Requirement: Word for word, give the material below again, minus any images.

------ Supplied records

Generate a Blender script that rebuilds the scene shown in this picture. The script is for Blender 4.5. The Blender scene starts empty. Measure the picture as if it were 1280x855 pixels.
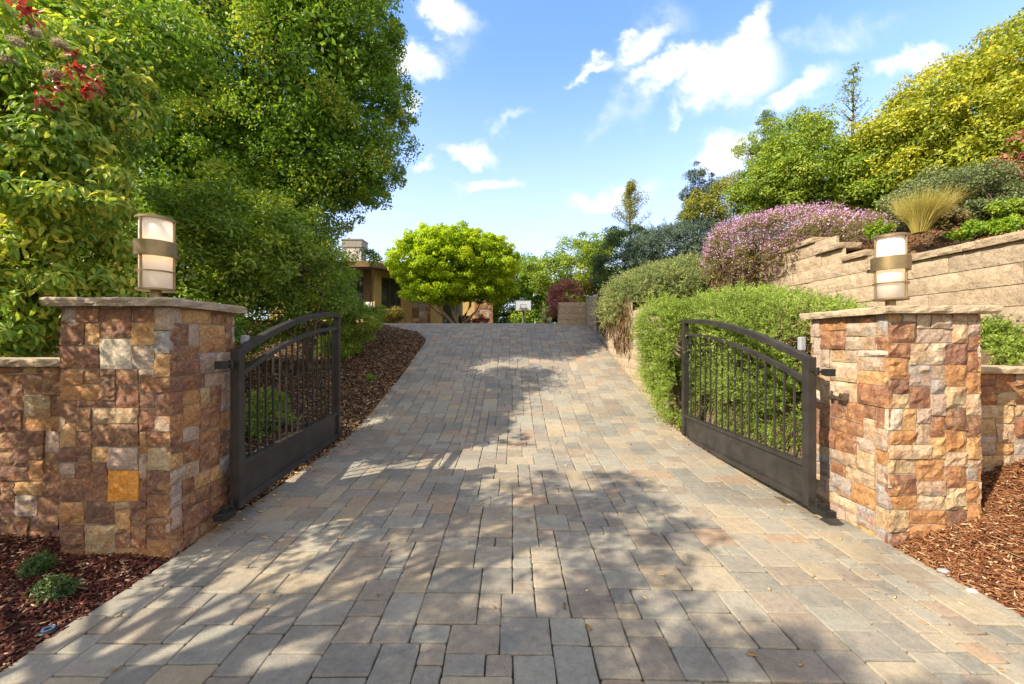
import bpy, bmesh, math, random
import numpy as np
from mathutils import Vector, noise as mnoise

random.seed(7)
R = np.random.default_rng(11)
sc = bpy.context.scene
COL = sc.collection
F, CX, CY, EYE = 500.0, 640.0, 427.5, 1.5


def P(px, py, Y):
    """a point of the place: offset from the eye line at distance Y"""
    return np.array([(px - CX) / F * Y, Y, EYE - (py - CY) / F * Y])


# ------------------------------------------------------------------ objects
def tag(o, label, cat, group=None, kind=None):
    o['label'] = label
    o['category'] = cat
    if group: o['group'] = group
    if kind: o['kind'] = kind
    return o


def empty(name, loc=(0, 0, 0), rz=0.0):
    o = bpy.data.objects.new(name, None)
    COL.objects.link(o)
    o.location = loc
    o.rotation_euler = (0, 0, rz)
    o.empty_display_size = .1
    return o


def thing(name, label, cat, loc=(0, 0, 0), rz=0.0, group=None):
    return tag(empty(name, loc, rz), label, cat, group)


def link_mesh(name, me, mat, parent=None, smooth=False):
    me.materials.append(mat)
    if smooth:
        me.polygons.foreach_set('use_smooth', np.ones(len(me.polygons), dtype=bool))
    o = bpy.data.objects.new(name, me)
    COL.objects.link(o)
    if parent is not None:
        o.parent = parent
    return o


def np_mesh(name, verts, faces, mat, parent=None, attrs=None, smooth=False):
    """faces: (M,k) array of one k"""
    verts = np.asarray(verts, dtype=np.float32)
    if parent is not None and parent.matrix_parent_inverse is not None:
        pass
    faces = np.asarray(faces, dtype=np.int32)
    m, k = faces.shape
    me = bpy.data.meshes.new(name)
    me.vertices.add(len(verts))
    me.vertices.foreach_set('co', verts.ravel())
    me.loops.add(m * k)
    me.loops.foreach_set('vertex_index', faces.ravel())
    me.polygons.add(m)
    me.polygons.foreach_set('loop_start', np.arange(0, m * k, k, dtype=np.int32))
    me.update(calc_edges=True)
    for an, av in (attrs or {}).items():
        a = me.attributes.new(an, 'FLOAT', 'FACE')
        a.data.foreach_set('value', np.asarray(av, dtype=np.float32))
    return link_mesh(name, me, mat, parent, smooth)


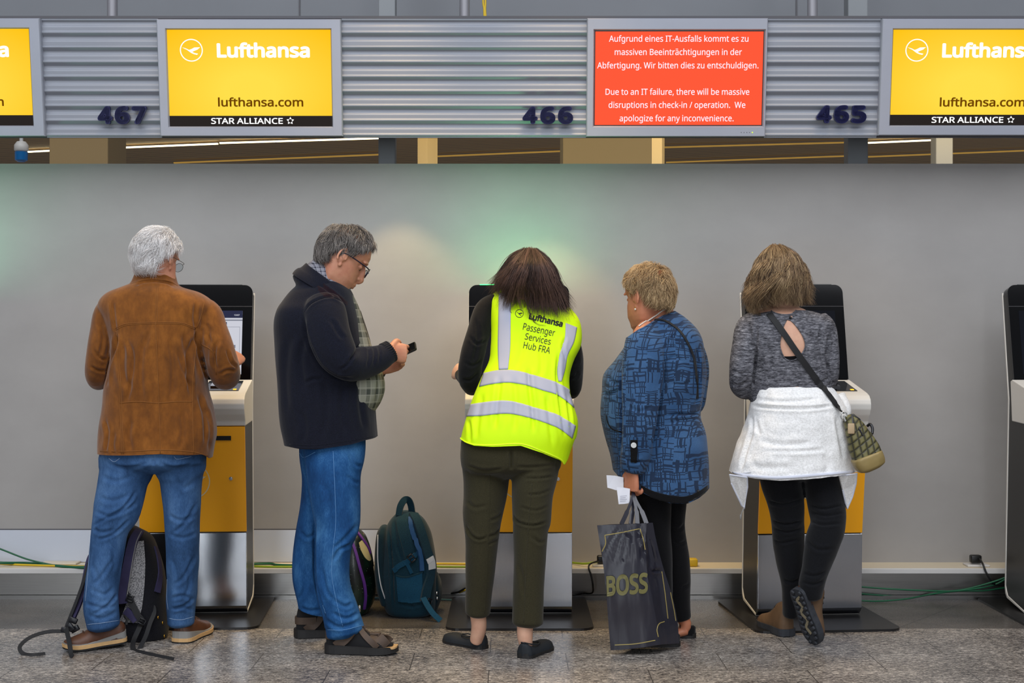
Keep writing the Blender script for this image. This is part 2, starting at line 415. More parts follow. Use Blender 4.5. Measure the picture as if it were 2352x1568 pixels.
for x in (-1.21, 1.62): g.box(x - .004, x + .004, 8.194, 8.2, 2.95, 3.7, 1)
struct(g.obj('wall_bulkhead', [M['bulk'], M['rail']], smooth=False, loc=(0, 8.2, 3)))

def col_px(name, x0, x1, d, z0, z1, mats, text=None, dep=.25, split=None):
    a, b = (x0 - CX) * d / FPX, (x1 - CX) * d / FPX
    g = G(); g.rbox(a, b, d, d + dep, z0, z1, .006, 2)
    return struct(g.obj(name, mats, smooth=False, loc=((a + b) / 2, d, z0)))
col_px('column_post', 869, 908, 7.42, 0, 3.6, M['post'], dep=.09)
col_px('column_post', 1948, 1994, 7.42, 0, 3.6, M['post'], dep=.1)
col_px('column_hall', 113, 248, 10.5, 0, 4.2, M['tpost'], dep=.5)
col_px('column_hall', 1293, 1512, 11.5, 0, 4.2, M['bpost'], dep=.7)
col_px('column_hall', 2150, 2189, 9.0, 0, 4.2, M['post'], dep=.12)
# square cream column turned so that two of its faces show
def turned(name, x0, x1, d, ang, m):
    w = (x1 - x0) * d / FPX; s = w / (math.cos(ang) + math.sin(ang)); cx = ((x0 + x1) / 2 - CX) * d / FPX
    P = [(s/2*a*math.cos(ang) - s/2*b*math.sin(ang) + cx, s/2*a*math.sin(ang) + s/2*b*math.cos(ang) + d + .1) for a, b in ((-1, -1), (1, -1), (1, 1), (-1, 1))]
    g = G(); g.prism(P, lambda p: (p[0], p[1], 0), lambda p: (p[0], p[1], 4.2)); return struct(g.obj(name, m, smooth=False, loc=(cx, d, 0)))
turned('column_hall', 957, 1003, 9.2, math.radians(48), M['bpost'])
turned('column_hall', 1500, 1531, 9.0, math.radians(70), M['bpost'])
g = G(); g.box(-16, 16, 7.6, 40, 4.2, 4.3); struct(g.obj('ceiling', M['ceil'], smooth=False, loc=(0, 20, 4.2)))
g = G(); g.box(-16, 16, 34, 34.1, 0, 4.3); struct(g.obj('wall_far', M['rail'], smooth=False, loc=(0, 34, 0)))
warm = glow('warm_tube', '#ffe9b4', 4.5); dim = glow('dim_tube', '#c89c4c', .55)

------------

The solution:
Generate a Blender script that rebuilds the scene shown in this picture. The script is for Blender 4.5. The Blender scene starts empty. Measure the picture as if it were 1280x855 pixels.
import bpy, bmesh, math, random
import numpy as np
from mathutils import Vector, noise as mnoise

random.seed(7)
R = np.random.default_rng(11)
sc = bpy.context.scene
COL = sc.collection
F, CX, CY, EYE = 500.0, 640.0, 427.5, 1.5


def P(px, py, Y):
    """a point of the place: offset from the eye line at distance Y"""
    return np.array([(px - CX) / F * Y, Y, EYE - (py - CY) / F * Y])


# ------------------------------------------------------------------ objects
def tag(o, label, cat, group=None, kind=None):
    o['label'] = label
    o['category'] = cat
    if group: o['group'] = group
    if kind: o['kind'] = kind
    return o


def empty(name, loc=(0, 0, 0), rz=0.0):
    o = bpy.data.objects.new(name, None)
    COL.objects.link(o)
    o.location = loc
    o.rotation_euler = (0, 0, rz)
    o.empty_display_size = .1
    return o


def thing(name, label, cat, loc=(0, 0, 0), rz=0.0, group=None):
    return tag(empty(name, loc, rz), label, cat, group)


def link_mesh(name, me, mat, parent=None, smooth=False):
    me.materials.append(mat)
    if smooth:
        me.polygons.foreach_set('use_smooth', np.ones(len(me.polygons), dtype=bool))
    o = bpy.data.objects.new(name, me)
    COL.objects.link(o)
    if parent is not None:
        o.parent = parent
    return o


def np_mesh(name, verts, faces, mat, parent=None, attrs=None, smooth=False):
    """faces: (M,k) array of one k"""
    verts = np.asarray(verts, dtype=np.float32)
    if parent is not None and parent.matrix_parent_inverse is not None:
        pass
    faces = np.asarray(faces, dtype=np.int32)
    m, k = faces.shape
    me = bpy.data.meshes.new(name)
    me.vertices.add(len(verts))
    me.vertices.foreach_set('co', verts.ravel())
    me.loops.add(m * k)
    me.loops.foreach_set('vertex_index', faces.ravel())
    me.polygons.add(m)
    me.polygons.foreach_set('loop_start', np.arange(0, m * k, k, dtype=np.int32))
    me.update(calc_edges=True)
    for an, av in (attrs or {}).items():
        a = me.attributes.new(an, 'FLOAT', 'FACE')
        a.data.foreach_set('value', np.asarray(av, dtype=np.float32))
    return link_mesh(name, me, mat, parent, smooth)


Keep writing the Blender script for this image. This is part 2, starting at line 415. More parts follow. Use Blender 4.5. Measure the picture as if it were 2352x1568 pixels.
for x in (-1.21, 1.62): g.box(x - .004, x + .004, 8.194, 8.2, 2.95, 3.7, 1)
struct(g.obj('wall_bulkhead', [M['bulk'], M['rail']], smooth=False, loc=(0, 8.2, 3)))

def col_px(name, x0, x1, d, z0, z1, mats, text=None, dep=.25, split=None):
    a, b = (x0 - CX) * d / FPX, (x1 - CX) * d / FPX
    g = G(); g.rbox(a, b, d, d + dep, z0, z1, .006, 2)
    return struct(g.obj(name, mats, smooth=False, loc=((a + b) / 2, d, z0)))
col_px('column_post', 869, 908, 7.42, 0, 3.6, M['post'], dep=.09)
col_px('column_post', 1948, 1994, 7.42, 0, 3.6, M['post'], dep=.1)
col_px('column_hall', 113, 248, 10.5, 0, 4.2, M['tpost'], dep=.5)
col_px('column_hall', 1293, 1512, 11.5, 0, 4.2, M['bpost'], dep=.7)
col_px('column_hall', 2150, 2189, 9.0, 0, 4.2, M['post'], dep=.12)
# square cream column turned so that two of its faces show
def turned(name, x0, x1, d, ang, m):
    w = (x1 - x0) * d / FPX; s = w / (math.cos(ang) + math.sin(ang)); cx = ((x0 + x1) / 2 - CX) * d / FPX
    P = [(s/2*a*math.cos(ang) - s/2*b*math.sin(ang) + cx, s/2*a*math.sin(ang) + s/2*b*math.cos(ang) + d + .1) for a, b in ((-1, -1), (1, -1), (1, 1), (-1, 1))]
    g = G(); g.prism(P, lambda p: (p[0], p[1], 0), lambda p: (p[0], p[1], 4.2)); return struct(g.obj(name, m, smooth=False, loc=(cx, d, 0)))
turned('column_hall', 957, 1003, 9.2, math.radians(48), M['bpost'])
turned('column_hall', 1500, 1531, 9.0, math.radians(70), M['bpost'])
g = G(); g.box(-16, 16, 7.6, 40, 4.2, 4.3); struct(g.obj('ceiling', M['ceil'], smooth=False, loc=(0, 20, 4.2)))
g = G(); g.box(-16, 16, 34, 34.1, 0, 4.3); struct(g.obj('wall_far', M['rail'], smooth=False, loc=(0, 34, 0)))
warm = glow('warm_tube', '#ffe9b4', 4.5); dim = glow('dim_tube', '#c89c4c', .55)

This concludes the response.